- Problem details
Copy the data below exactly, omitting any picture it contains.

— START —

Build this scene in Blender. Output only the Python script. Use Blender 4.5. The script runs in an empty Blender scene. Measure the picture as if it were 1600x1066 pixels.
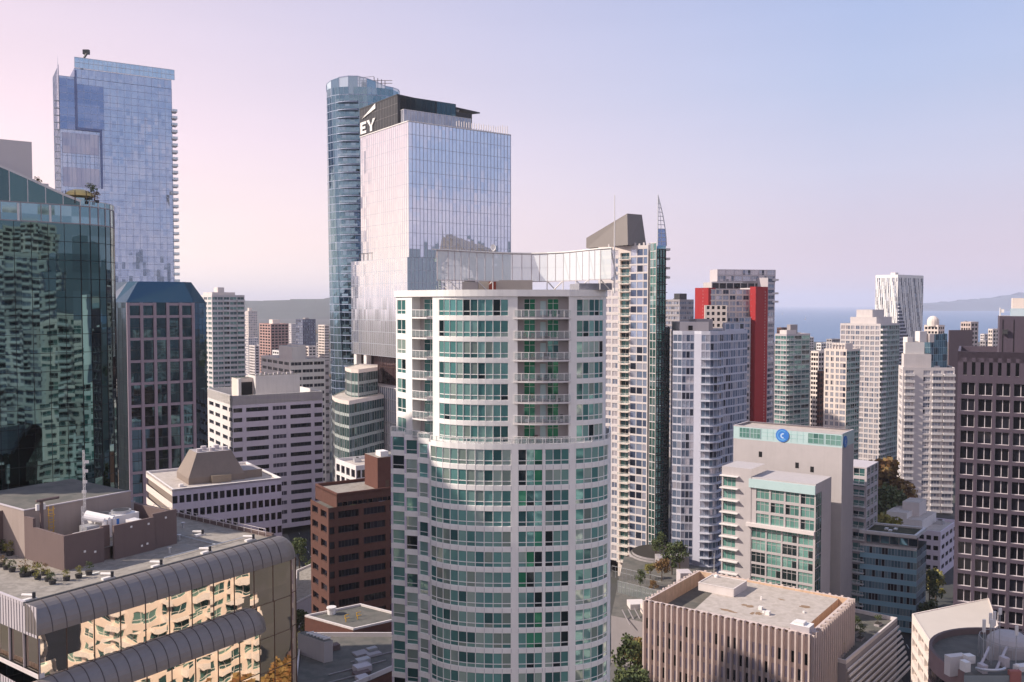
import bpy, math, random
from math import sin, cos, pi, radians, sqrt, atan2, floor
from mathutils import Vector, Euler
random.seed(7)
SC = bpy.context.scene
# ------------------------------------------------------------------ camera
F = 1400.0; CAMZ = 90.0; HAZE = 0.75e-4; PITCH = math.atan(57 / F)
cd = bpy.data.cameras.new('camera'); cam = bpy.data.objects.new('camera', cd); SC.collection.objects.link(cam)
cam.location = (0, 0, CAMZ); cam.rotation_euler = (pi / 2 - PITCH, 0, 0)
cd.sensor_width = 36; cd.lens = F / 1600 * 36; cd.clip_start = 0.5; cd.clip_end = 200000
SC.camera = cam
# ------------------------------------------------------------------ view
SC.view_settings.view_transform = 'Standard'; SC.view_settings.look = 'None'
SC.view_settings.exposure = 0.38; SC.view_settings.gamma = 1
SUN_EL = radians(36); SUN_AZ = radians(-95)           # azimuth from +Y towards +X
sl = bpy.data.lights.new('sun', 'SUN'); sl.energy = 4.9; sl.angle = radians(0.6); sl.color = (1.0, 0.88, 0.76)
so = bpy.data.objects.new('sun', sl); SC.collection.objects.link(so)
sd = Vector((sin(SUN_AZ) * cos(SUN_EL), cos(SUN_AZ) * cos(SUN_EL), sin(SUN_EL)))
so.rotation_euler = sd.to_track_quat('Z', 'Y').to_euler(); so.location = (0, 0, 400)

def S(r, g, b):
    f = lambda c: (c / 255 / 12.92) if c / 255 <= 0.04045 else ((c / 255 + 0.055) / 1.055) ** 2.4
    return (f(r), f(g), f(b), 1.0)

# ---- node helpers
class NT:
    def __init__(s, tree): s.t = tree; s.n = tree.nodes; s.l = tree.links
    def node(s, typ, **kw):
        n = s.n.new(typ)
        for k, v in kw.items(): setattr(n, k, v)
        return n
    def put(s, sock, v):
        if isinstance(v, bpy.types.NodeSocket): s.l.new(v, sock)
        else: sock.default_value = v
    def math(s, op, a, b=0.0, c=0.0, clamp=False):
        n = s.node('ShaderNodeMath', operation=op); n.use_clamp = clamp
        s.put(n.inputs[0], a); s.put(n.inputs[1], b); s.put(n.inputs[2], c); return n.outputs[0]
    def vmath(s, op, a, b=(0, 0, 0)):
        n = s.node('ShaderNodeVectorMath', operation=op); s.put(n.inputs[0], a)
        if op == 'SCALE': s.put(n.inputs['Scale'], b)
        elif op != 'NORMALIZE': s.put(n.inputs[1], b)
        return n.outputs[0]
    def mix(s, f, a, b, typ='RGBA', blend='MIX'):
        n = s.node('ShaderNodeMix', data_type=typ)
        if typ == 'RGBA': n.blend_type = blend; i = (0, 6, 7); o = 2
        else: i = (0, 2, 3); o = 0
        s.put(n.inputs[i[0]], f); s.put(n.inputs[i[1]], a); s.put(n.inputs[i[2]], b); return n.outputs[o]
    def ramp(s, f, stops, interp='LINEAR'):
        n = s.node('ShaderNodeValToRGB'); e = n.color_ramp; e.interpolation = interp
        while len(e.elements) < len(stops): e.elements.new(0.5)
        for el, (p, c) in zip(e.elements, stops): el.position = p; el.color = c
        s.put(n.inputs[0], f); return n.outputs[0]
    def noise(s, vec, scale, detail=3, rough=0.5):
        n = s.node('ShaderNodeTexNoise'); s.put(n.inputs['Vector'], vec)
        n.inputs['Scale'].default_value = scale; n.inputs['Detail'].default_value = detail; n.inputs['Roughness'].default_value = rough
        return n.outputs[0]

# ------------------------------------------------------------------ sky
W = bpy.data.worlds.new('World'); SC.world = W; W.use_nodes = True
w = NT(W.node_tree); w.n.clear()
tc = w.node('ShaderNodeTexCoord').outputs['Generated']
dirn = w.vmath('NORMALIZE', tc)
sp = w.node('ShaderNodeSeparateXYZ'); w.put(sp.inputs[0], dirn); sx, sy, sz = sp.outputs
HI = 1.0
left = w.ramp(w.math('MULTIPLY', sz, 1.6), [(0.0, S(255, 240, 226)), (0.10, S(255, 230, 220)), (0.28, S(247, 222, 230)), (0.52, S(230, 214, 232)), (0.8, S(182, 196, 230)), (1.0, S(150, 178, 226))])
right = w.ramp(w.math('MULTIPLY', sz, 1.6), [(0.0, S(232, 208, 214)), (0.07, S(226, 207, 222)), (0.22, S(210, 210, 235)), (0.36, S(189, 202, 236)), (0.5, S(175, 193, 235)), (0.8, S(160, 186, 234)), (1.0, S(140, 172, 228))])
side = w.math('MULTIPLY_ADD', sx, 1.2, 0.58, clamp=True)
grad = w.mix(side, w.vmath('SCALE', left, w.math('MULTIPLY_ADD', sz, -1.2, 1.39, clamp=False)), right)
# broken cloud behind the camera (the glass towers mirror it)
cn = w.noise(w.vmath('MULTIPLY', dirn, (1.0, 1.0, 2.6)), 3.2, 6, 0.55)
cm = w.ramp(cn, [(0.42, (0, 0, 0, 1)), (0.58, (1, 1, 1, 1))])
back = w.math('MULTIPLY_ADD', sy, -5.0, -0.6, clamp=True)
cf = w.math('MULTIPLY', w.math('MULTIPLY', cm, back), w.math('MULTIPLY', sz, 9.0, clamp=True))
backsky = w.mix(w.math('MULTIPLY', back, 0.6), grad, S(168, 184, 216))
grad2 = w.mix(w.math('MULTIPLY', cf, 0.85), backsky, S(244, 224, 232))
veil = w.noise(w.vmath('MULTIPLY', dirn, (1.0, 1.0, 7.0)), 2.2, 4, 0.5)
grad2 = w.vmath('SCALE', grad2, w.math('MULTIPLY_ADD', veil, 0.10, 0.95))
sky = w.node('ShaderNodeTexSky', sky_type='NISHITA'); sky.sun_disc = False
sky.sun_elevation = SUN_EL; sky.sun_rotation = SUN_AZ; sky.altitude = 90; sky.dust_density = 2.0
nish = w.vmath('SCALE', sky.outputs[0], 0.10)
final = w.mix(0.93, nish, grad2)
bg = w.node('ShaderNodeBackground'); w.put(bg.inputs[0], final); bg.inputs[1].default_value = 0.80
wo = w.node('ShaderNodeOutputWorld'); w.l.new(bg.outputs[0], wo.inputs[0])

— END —

- Worked answer
Build this scene in Blender. Output only the Python script. Use Blender 4.5. The script runs in an empty Blender scene. Measure the picture as if it were 1600x1066 pixels.
import bpy, math, random
from math import sin, cos, pi, radians, sqrt, atan2, floor
from mathutils import Vector, Euler
random.seed(7)
SC = bpy.context.scene
# ------------------------------------------------------------------ camera
F = 1400.0; CAMZ = 90.0; HAZE = 0.75e-4; PITCH = math.atan(57 / F)
cd = bpy.data.cameras.new('camera'); cam = bpy.data.objects.new('camera', cd); SC.collection.objects.link(cam)
cam.location = (0, 0, CAMZ); cam.rotation_euler = (pi / 2 - PITCH, 0, 0)
cd.sensor_width = 36; cd.lens = F / 1600 * 36; cd.clip_start = 0.5; cd.clip_end = 200000
SC.camera = cam
# ------------------------------------------------------------------ view
SC.view_settings.view_transform = 'Standard'; SC.view_settings.look = 'None'
SC.view_settings.exposure = 0.38; SC.view_settings.gamma = 1
SUN_EL = radians(36); SUN_AZ = radians(-95)           # azimuth from +Y towards +X
sl = bpy.data.lights.new('sun', 'SUN'); sl.energy = 4.9; sl.angle = radians(0.6); sl.color = (1.0, 0.88, 0.76)
so = bpy.data.objects.new('sun', sl); SC.collection.objects.link(so)
sd = Vector((sin(SUN_AZ) * cos(SUN_EL), cos(SUN_AZ) * cos(SUN_EL), sin(SUN_EL)))
so.rotation_euler = sd.to_track_quat('Z', 'Y').to_euler(); so.location = (0, 0, 400)

def S(r, g, b):
    f = lambda c: (c / 255 / 12.92) if c / 255 <= 0.04045 else ((c / 255 + 0.055) / 1.055) ** 2.4
    return (f(r), f(g), f(b), 1.0)

# ---- node helpers
class NT:
    def __init__(s, tree): s.t = tree; s.n = tree.nodes; s.l = tree.links
    def node(s, typ, **kw):
        n = s.n.new(typ)
        for k, v in kw.items(): setattr(n, k, v)
        return n
    def put(s, sock, v):
        if isinstance(v, bpy.types.NodeSocket): s.l.new(v, sock)
        else: sock.default_value = v
    def math(s, op, a, b=0.0, c=0.0, clamp=False):
        n = s.node('ShaderNodeMath', operation=op); n.use_clamp = clamp
        s.put(n.inputs[0], a); s.put(n.inputs[1], b); s.put(n.inputs[2], c); return n.outputs[0]
    def vmath(s, op, a, b=(0, 0, 0)):
        n = s.node('ShaderNodeVectorMath', operation=op); s.put(n.inputs[0], a)
        if op == 'SCALE': s.put(n.inputs['Scale'], b)
        elif op != 'NORMALIZE': s.put(n.inputs[1], b)
        return n.outputs[0]
    def mix(s, f, a, b, typ='RGBA', blend='MIX'):
        n = s.node('ShaderNodeMix', data_type=typ)
        if typ == 'RGBA': n.blend_type = blend; i = (0, 6, 7); o = 2
        else: i = (0, 2, 3); o = 0
        s.put(n.inputs[i[0]], f); s.put(n.inputs[i[1]], a); s.put(n.inputs[i[2]], b); return n.outputs[o]
    def ramp(s, f, stops, interp='LINEAR'):
        n = s.node('ShaderNodeValToRGB'); e = n.color_ramp; e.interpolation = interp
        while len(e.elements) < len(stops): e.elements.new(0.5)
        for el, (p, c) in zip(e.elements, stops): el.position = p; el.color = c
        s.put(n.inputs[0], f); return n.outputs[0]
    def noise(s, vec, scale, detail=3, rough=0.5):
        n = s.node('ShaderNodeTexNoise'); s.put(n.inputs['Vector'], vec)
        n.inputs['Scale'].default_value = scale; n.inputs['Detail'].default_value = detail; n.inputs['Roughness'].default_value = rough
        return n.outputs[0]

# ------------------------------------------------------------------ sky
W = bpy.data.worlds.new('World'); SC.world = W; W.use_nodes = True
w = NT(W.node_tree); w.n.clear()
tc = w.node('ShaderNodeTexCoord').outputs['Generated']
dirn = w.vmath('NORMALIZE', tc)
sp = w.node('ShaderNodeSeparateXYZ'); w.put(sp.inputs[0], dirn); sx, sy, sz = sp.outputs
HI = 1.0
left = w.ramp(w.math('MULTIPLY', sz, 1.6), [(0.0, S(255, 240, 226)), (0.10, S(255, 230, 220)), (0.28, S(247, 222, 230)), (0.52, S(230, 214, 232)), (0.8, S(182, 196, 230)), (1.0, S(150, 178, 226))])
right = w.ramp(w.math('MULTIPLY', sz, 1.6), [(0.0, S(232, 208, 214)), (0.07, S(226, 207, 222)), (0.22, S(210, 210, 235)), (0.36, S(189, 202, 236)), (0.5, S(175, 193, 235)), (0.8, S(160, 186, 234)), (1.0, S(140, 172, 228))])
side = w.math('MULTIPLY_ADD', sx, 1.2, 0.58, clamp=True)
grad = w.mix(side, w.vmath('SCALE', left, w.math('MULTIPLY_ADD', sz, -1.2, 1.39, clamp=False)), right)
# broken cloud behind the camera (the glass towers mirror it)
cn = w.noise(w.vmath('MULTIPLY', dirn, (1.0, 1.0, 2.6)), 3.2, 6, 0.55)
cm = w.ramp(cn, [(0.42, (0, 0, 0, 1)), (0.58, (1, 1, 1, 1))])
back = w.math('MULTIPLY_ADD', sy, -5.0, -0.6, clamp=True)
cf = w.math('MULTIPLY', w.math('MULTIPLY', cm, back), w.math('MULTIPLY', sz, 9.0, clamp=True))
backsky = w.mix(w.math('MULTIPLY', back, 0.6), grad, S(168, 184, 216))
grad2 = w.mix(w.math('MULTIPLY', cf, 0.85), backsky, S(244, 224, 232))
veil = w.noise(w.vmath('MULTIPLY', dirn, (1.0, 1.0, 7.0)), 2.2, 4, 0.5)
grad2 = w.vmath('SCALE', grad2, w.math('MULTIPLY_ADD', veil, 0.10, 0.95))
sky = w.node('ShaderNodeTexSky', sky_type='NISHITA'); sky.sun_disc = False
sky.sun_elevation = SUN_EL; sky.sun_rotation = SUN_AZ; sky.altitude = 90; sky.dust_density = 2.0
nish = w.vmath('SCALE', sky.outputs[0], 0.10)
final = w.mix(0.93, nish, grad2)
bg = w.node('ShaderNodeBackground'); w.put(bg.inputs[0], final); bg.inputs[1].default_value = 0.80
wo = w.node('ShaderNodeOutputWorld'); w.l.new(bg.outputs[0], wo.inputs[0])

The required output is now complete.